HONG KONG (Reuters) – Shares of cash-strapped Shimao Group rose on Monday after the Chinese developer and its chairman sold a Shanghai hotel and a stake in a Hong Kong development, respectively, for a total of $836 million, in their latest efforts to raise funds.

The disposals come after Shimao put up its assets worth 77 billion yuan ($12.11 billion) for sale to raise cash to repay its debts, offloading two other assets in the past two weeks for 3 billion yuan.

The Shanghai-based developer said late on Friday it sold Hyatt on the Bund to state-owned Shanghai Land (Group) Co for 4.5 billion yuan.

Its chairman Hui Wing Mau also sold his 40% stake in a Hong Kong high-end residential development to Hong Kong investors CSI Properties and C C Land Holdings for HK$1.05 billion ($134.68 million), according to separate statements from the buyers late on Friday.

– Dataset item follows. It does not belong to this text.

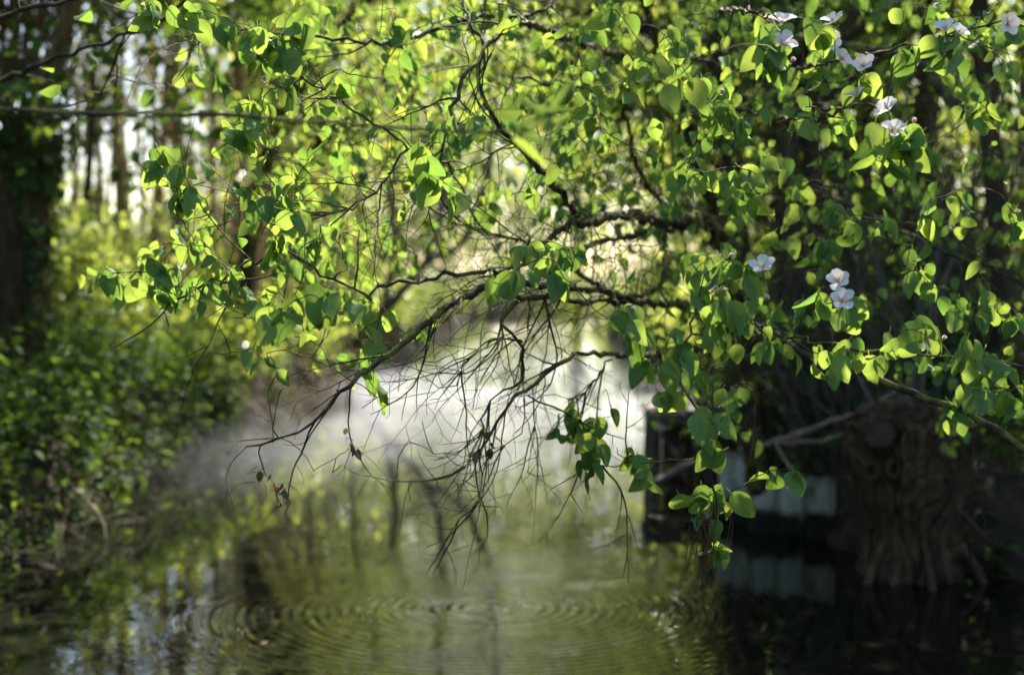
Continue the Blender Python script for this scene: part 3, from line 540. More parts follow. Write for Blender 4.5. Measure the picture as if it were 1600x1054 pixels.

Chinese state-owned property firms are expected to acquire more assets from private developers facing tight liquidity, analysts said, as Beijing steps up efforts to stabilise and tighten control over a crisis-hit sector that accounts for a quarter of its economy.

Financial media outlet Cailianshe reported over the weekend a state-owned healthcare real estate firm in the northeastern province of Shandong may become China Aoyuan Group’s controlling shareholder, and it has completed the preliminary due diligence.

Shares of Shimao gained 4.8%, while Aoyuan rose 6.8%. The Hang Seng Mainland Properties Index was up 2.2%.